More than 4 million jobs could be at risk if U.S. climate-change legislation does not include a tariff on goods imported from countries that don't adopt similar emissions standards, according to a report released Oct. 1 by the left-leaning Economic Policy Institute.
EPI issued the report a day after Sens. John Kerry (D-Mass.) and Barbara Boxer (D-Calif.) introduced their climate bill in the Senate. Unlike the Waxman-Markey bill that the House passed in the spring, the Senate version does not include a "border adjustment" provision that would impose duties on goods imported from countries that haven't adopted emissions-reduction standards for production.
Democratic Senator Sherrod Brown of Ohio has led an effort to include such language in the bill. Brown contends that manufacturers could shift more jobs overseas to countries with less-stringent environmental standards if the legislation does not include a tariff.
"The great risk of a weak climate-change bill is we lose jobs and climate-change emissions increase as a company moves from Findlay, Ohio, to Wuhan, China, where we follow much stronger environmental rules than they do," Brown said in a conference call with labor and environmental leaders on Oct. 1. "So border adjustments are a major part of this strategy. They should be levied against products imported from countries without a comparable climate-change policy."
The United States produces half the amount of carbon per ton of steel than Chinese manufacturers, according to The American Iron and Steel Institute. AISI called the Boxer-Kerry bill "a major step backwards from the House version."

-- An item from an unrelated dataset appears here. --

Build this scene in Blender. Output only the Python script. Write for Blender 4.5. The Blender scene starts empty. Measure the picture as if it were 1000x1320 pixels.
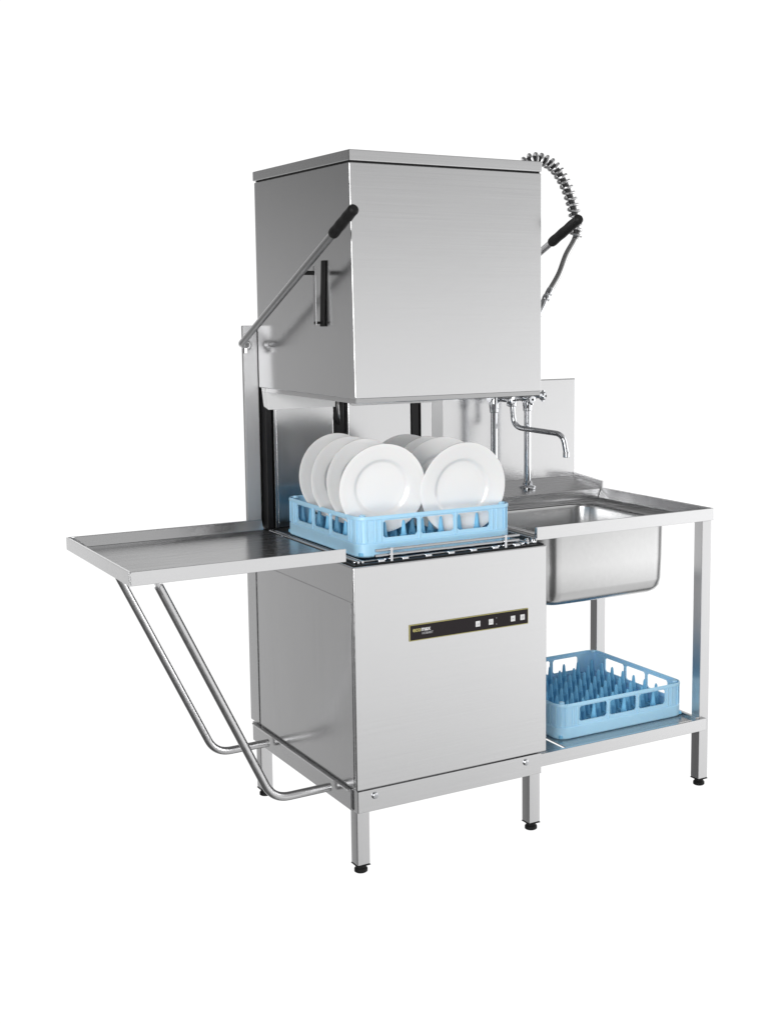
import bpy, bmesh, math, random
from mathutils import Vector, Matrix, Quaternion
random.seed(7)
S = bpy.context.scene
C = S.collection
PI = math.pi

# ------------------------------------------------------------------ materials
def new_mat(name):
    m = bpy.data.materials.new(name); m.use_nodes = True
    nt = m.node_tree
    return m, nt, nt.nodes['Principled BSDF']

def steel(name, col=(.66, .66, .665), rough=.2, brush='x', var=.03, aniso=.0, tangent=None, scale=1.0):
    """brushed stainless steel: very fine streaks along one axis in roughness and colour, stretched reflections"""
    m, nt, b = new_mat(name)
    N, L = nt.nodes, nt.links
    b.inputs['Metallic'].default_value = 1
    tc = N.new('ShaderNodeTexCoord')
    mp = N.new('ShaderNodeMapping')
    s = {'x': (2, 320, 320), 'y': (320, 2, 320), 'z': (320, 320, 2), 'n': (60, 60, 60)}[brush]
    mp.inputs['Scale'].default_value = [v * scale for v in s]
    no = N.new('ShaderNodeTexNoise'); no.inputs['Scale'].default_value = 1.0
    no.inputs['Detail'].default_value = 3; no.inputs['Roughness'].default_value = .6
    L.new(tc.outputs['Object'], mp.inputs['Vector']); L.new(mp.outputs['Vector'], no.inputs['Vector'])
    big = N.new('ShaderNodeTexNoise'); big.inputs['Scale'].default_value = 2.5; big.inputs['Detail'].default_value = 4
    L.new(tc.outputs['Object'], big.inputs['Vector'])
    mr = N.new('ShaderNodeMapRange'); mr.inputs['From Min'].default_value = .3; mr.inputs['From Max'].default_value = .7
    mr.inputs['To Min'].default_value = rough - var; mr.inputs['To Max'].default_value = rough + var
    L.new(no.outputs['Fac'], mr.inputs['Value'])
    ad = N.new('ShaderNodeMath'); ad.operation = 'MULTIPLY_ADD'; ad.inputs[1].default_value = .06; ad.inputs[2].default_value = -.03
    L.new(big.outputs['Fac'], ad.inputs[0])
    sm = N.new('ShaderNodeMath'); sm.operation = 'ADD'
    L.new(mr.outputs['Result'], sm.inputs[0]); L.new(ad.outputs[0], sm.inputs[1])
    L.new(sm.outputs[0], b.inputs['Roughness'])
    cr = N.new('ShaderNodeMix'); cr.data_type = 'RGBA'
    L.new(no.outputs['Fac'], cr.inputs['Factor'])
    cr.inputs['A'].default_value = (*[c * .958 for c in col], 1)
    cr.inputs['B'].default_value = (*[min(1, c * 1.042) for c in col], 1)
    L.new(cr.outputs['Result'], b.inputs['Base Color'])
    bp = N.new('ShaderNodeBump'); bp.inputs['Strength'].default_value = .09; bp.inputs['Distance'].default_value = .006
    if brush != 'n':
        L.new(big.outputs['Fac'], bp.inputs['Height']); L.new(bp.outputs['Normal'], b.inputs['Normal'])
    if tangent:
        b.inputs['Anisotropic'].default_value = aniso
        tv = N.new('ShaderNodeCombineXYZ')
        for i in range(3): tv.inputs[i].default_value = tangent[i]
        L.new(tv.outputs[0], b.inputs['Tangent'])
    return m

def plain(name, col, rough=.5, metal=0, noise=.06, nscale=60, coat=0, sss=0, bump=0):
    m, nt, b = new_mat(name)
    N, L = nt.nodes, nt.links
    b.inputs['Metallic'].default_value = metal
    b.inputs['Roughness'].default_value = rough
    if max(col) < .02: b.inputs['Specular IOR Level'].default_value = .25
    b.inputs['Coat Weight'].default_value = coat
    if coat: b.inputs['Coat Roughness'].default_value = .04
    if sss:
        b.inputs['Subsurface Weight'].default_value = sss
        b.inputs['Subsurface Radius'].default_value = (.4, .7, 1)
        b.inputs['Subsurface Scale'].default_value = .008
    tc = N.new('ShaderNodeTexCoord'); no = N.new('ShaderNodeTexNoise')
    no.inputs['Scale'].default_value = nscale; no.inputs['Detail'].default_value = 3
    L.new(tc.outputs['Object'], no.inputs['Vector'])
    cr = N.new('ShaderNodeMix'); cr.data_type = 'RGBA'
    cr.inputs['A'].default_value = (*[c * (1 - noise) for c in col], 1)
    cr.inputs['B'].default_value = (*[min(1, c * (1 + noise)) for c in col], 1)
    L.new(no.outputs['Fac'], cr.inputs['Factor']); L.new(cr.outputs['Result'], b.inputs['Base Color'])
    if bump:
        bp = N.new('ShaderNodeBump'); bp.inputs['Strength'].default_value = bump; bp.inputs['Distance'].default_value = .001
        L.new(no.outputs['Fac'], bp.inputs['Height']); L.new(bp.outputs['Normal'], b.inputs['Normal'])
    return m

ST_X = steel('brushed_steel_horizontal', brush='x', rough=.25, aniso=.4, tangent=(0, 0, 1))
ST_H = steel('brushed_steel_hood', brush='x', rough=.2)
ST_F = steel('brushed_steel_flat_dimmed', brush='x', rough=.26, aniso=.65, tangent=(0, 1, 0), col=(.54, .54, .545))  # darker steel copy: dim reflections on level sheets put into the colour
ST_P = steel('satin_steel_sheet', brush='z', rough=.55)
ST_L = steel('satin_steel_leg', brush='z', rough=.32)
ST_Y = steel('brushed_steel_sideways', brush='y')
ST_Z = steel('brushed_steel_vertical', brush='z')
ST_T = steel('satin_steel_tube', brush='n', rough=.33)
ST_B = steel('pressed_steel_bowl', brush='n', rough=.24, col=(.68, .68, .68), var=.008)
CHROME = plain('polished_chrome', (.62, .63, .65), .06, 1, .01)
BLACK = plain('black_plastic', (.012, .012, .013), .35, 0, .2, 90, bump=.1)
RUBBER = plain('black_rubber', (.01, .01, .01), .55, 0, .3, 120, bump=.2)
DARK = plain('dark_recess', (.015, .015, .016), .3, 0, .2, 30)
BLUE = plain('pale_blue_plastic', (.43, .72, .95), .38, 0, .04, 40, sss=.25, bump=.05)
PEGBLUE = plain('blue_plastic_shaded', (.22, .57, .84), .38, 0, .06, 40, bump=.05)  # deeper than the walls: bounce shading inside the rack put into the colour
CHINA = plain('white_glazed_china', (.88, .88, .88), .28, 0, .01, 8, coat=1, sss=.15)
PANELM = plain('black_panel_film', (.015, .011, .0125), .45, 0, .1, 40)
COREM = plain('grey_hose_rubber', (.05, .05, .052), .4, 0, .1)
PALE = plain('pale_matt_sheet', (.80, .80, .80), .5, 0, .02)  # pale colour stands in for the flange's bright reflection
GOLD = plain('gold_edge', (.42, .38, .16), .35, .6, .05, 60)
GOLDTXT = plain('gold_print', (.50, .45, .16), .5, 0, .03)
WHITEP = plain('white_print', (.8, .8, .8), .4, 0, .03)
GREYP = plain('grey_print', (.45, .45, .46), .5, 0, .03)
HOSE = steel('woven_steel_hose', brush='z', rough=.3, col=(.5, .5, .5), scale=.6)

# ------------------------------------------------------------------ mesh helpers
def tag(o, label, cat, group=None):
    o['label'] = label; o['category'] = cat
    if group: o['group'] = group

def empty(name, loc):
    o = bpy.data.objects.new(name, None); C.objects.link(o)
    o.location = loc; o.empty_display_size = .05
    o['origin'] = loc
    del o['origin']
    return o

def world_origin(o):
    p = Vector()
    while o:
        p += o.location; o = o.parent
    return p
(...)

"The bill will establish an allowance rebate program similar to that in the House bill, but it does not provide the specificity needed to ensure that the program will be adequate to address the full impact of the bill on energy-intensive, trade-exposed industries," said Thomas Gibson, president and CEO of AISI, in a prepared statement.... "If we don't get climate legislation right, we'll harm the U.S. economy, outsource our manufacturing to China and see global emissions increase -- the exact opposite of the goals of climate policy."

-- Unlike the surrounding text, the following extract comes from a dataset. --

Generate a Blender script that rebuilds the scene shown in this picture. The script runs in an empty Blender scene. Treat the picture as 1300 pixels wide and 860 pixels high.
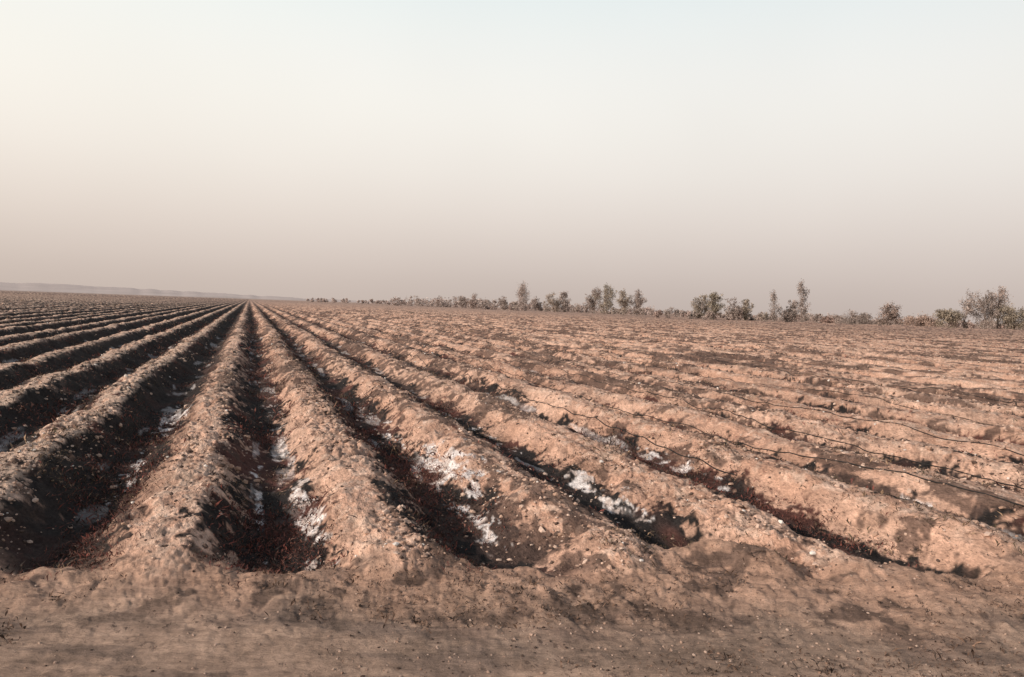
import bpy, math
import numpy as np
from mathutils import Matrix, Vector

rng = np.random.default_rng(7)
scene = bpy.context.scene
scene.view_settings.view_transform = 'Standard'
scene.view_settings.look = 'None'
scene.view_settings.exposure = 0

# ------------------------------------------------------------------ noise
def h2(ix, iy, seed):
    n = (ix.astype(np.int64) * 374761393 + iy.astype(np.int64) * 668265263 + seed * 974634777) & 0xFFFFFFFF
    n = ((n ^ (n >> 13)) * 1274126177) & 0xFFFFFFFF
    n = ((n ^ (n >> 16)) * 2246822519) & 0xFFFFFFFF
    return ((n ^ (n >> 15)) & 0xFFFFFF) / float(0xFFFFFF)

def vn(x, y, seed=0):
    ix = np.floor(x); iy = np.floor(y)
    fx = x - ix; fy = y - iy
    fx = fx * fx * (3 - 2 * fx); fy = fy * fy * (3 - 2 * fy)
    a = h2(ix, iy, seed); b = h2(ix + 1, iy, seed)
    c = h2(ix, iy + 1, seed); d = h2(ix + 1, iy + 1, seed)
    return (a + (b - a) * fx) * (1 - fy) + (c + (d - c) * fx) * fy

def fbm(x, y, octv=3, seed=0, gain=0.5):
    s = 0.0; a = 1.0; t = 0.0
    for i in range(octv):
        c, sn = math.cos(0.25 * i + .1), math.sin(0.25 * i + .1)
        f = 2.03 ** i
        s = s + a * vn((x * c - y * sn) * f + 17.3 * i, (x * sn + y * c) * f - 9.1 * i, seed + i)
        t += a; a *= gain
    return s / t

def ss(a, b, x):
    t = np.clip((x - a) / (b - a), 0, 1)
    return t * t * (3 - 2 * t)

# ------------------------------------------------------------------ field layout
YAW = math.radians(19.4)
SY, CY = math.sin(YAW), math.cos(YAW)
SP = 1.52          # furrow spacing
X0 = 0.30          # centre of one furrow

def layout(x, y):
    wob = (fbm(x * .15, y * .18, 2, 91) - .5) * .22 + (fbm(x * .7, y * .8, 2, 95) - .5) * .15
    u = (x - X0 + wob) / SP
    k = np.round(u)
    du = u - k                       # -0.5..0.5, 0 = bottom of the furrow
    D = x * SY + y * CY
    L = x * CY - y * SY
    jitter = (vn(u * 1.6, u * 0 + 3.3, 5) - .5) * .55       # each row ends at its own distance
    b = 5.05 + .10 * L + jitter + (fbm(x * 1.1, y * 1.1, 4, 33, .6) - .5) * 1.8
    m = ss(-.35, .55, D - b)         # 0 headland, 1 rows
    return u, k, du, D, L, m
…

Brown said he met with Kerry several weeks ago and discussed a border protection provision and that Kerry understands the "rightness of the policy for American interests and the politics of it, as does Senator Boxer."
The ultimate goal of an import tax in the climate-bill language is to encourage other countries to enact similar emissions standards rather than penalize them, Brown says.
"I don't have an ultimate interest in having a border equalization. What I do have an interest in is a level playing field. If our enacting border equalization language gets the other major countries to the table to pass similar kinds of climate-change legislation, then there's no need for border adjustment," Brown says.
Brown, along with nine other senators, sent a letter on Aug. 8 to President Obama calling for a border-adjustment mechanism in the bill. Obama said he opposed language in the House bill that would impose a tariff by 2020 on imports from countries that don't meet U.S. emissions standards.
The U.S. Chamber of Commerce has also criticized the carbon tariff provision in Waxman-Markey, calling it "a move that would almost certainly spur retaliation from global trading partners." The National Association of Manufacturers opposed the House bill and cited an analysis that showed the legislation would result in up to 2.4 million lost jobs, higher energy prices for businesses and consumers and cumulative GDP losses of up to $3.1 trillion dollars over an 18-year period.
NAM issued a statement on Sept. 30 criticizing the Senate version for raising the emissions reduction target by 2020 to 20% after the House approved a 17% reduction.
"The increase represents an even more significant technological and economic challenge to manufacturers while resulting in little benefit to the environment," NAM said in a statement.